Just wondering if a .NET app can be compiled down to native machine code ahead of time? I'm not planning on doing so if you can, I'm just curious.

Thanks

+10  A: 

You can use NGen to compile it ahead of time, but this still depends on the .NET framework. Remotesoft's Salamander (a commercial app) can make a framework-less app.

Cody Brocious
+1  A: 

ngen can be used to 'pre-JIT' an image, so it is available on disk in native form to reduce application start up time.

Rob Walker
BTW: Do ngen-compiled applications run slower than standard .net (despite startup-time)?
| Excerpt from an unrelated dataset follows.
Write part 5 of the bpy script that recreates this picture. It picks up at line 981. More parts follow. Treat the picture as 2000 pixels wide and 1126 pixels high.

I thought the JIT-compiler could do lots of optimization at runtime especially with lambda-expressions.
Dario
+4  A: 

You CAN compile IL into native binaries. There are products that do it.

The larger question is should you...

If you want to remove all dot net dependencies to run without dot net

Basically what these products are doing is precompiling down to the machine level (x86 usually) and then statically including all the required libraries in your exe. That usually results in a HUGE exe. And, more importantly, you now don't really have the runtime on your target machine. You have a part of the runtime that the native compiler chose to incorporate.

If you want to just get a faster JIT time

You can also use NGen to compile it to a native binary, but you still have all the dependencies on dot net. Target machines still need the framework, etc.

But, when you ngen you LOSE the ability for the app to auto promote up to 64 bit. If your app is precompiled you have to force one mode. If a user is running on a 64 bit machine your IL code would have promoted (unless you flag it not to).

The JIT time is not your biggest bottleneck in most apps. It is the loading of the framework libraries and other related requirements.

If you really need it you can ngen within a setup app to get the current users target machine.

I also just recently learned that you cannot NGEN an app and expect it to take advantage of the CPU like you can with the JIT. When you run NGEN is always optimizes the output for a PentiumPro for some reason, and will not take advantage of things like SSE, SSE2, etc. So I would say that removes NGEN as a reasonable usage case.

Jason Short
A: 

Mono has an Ahead of Time (AOT) compiler that can emit native code.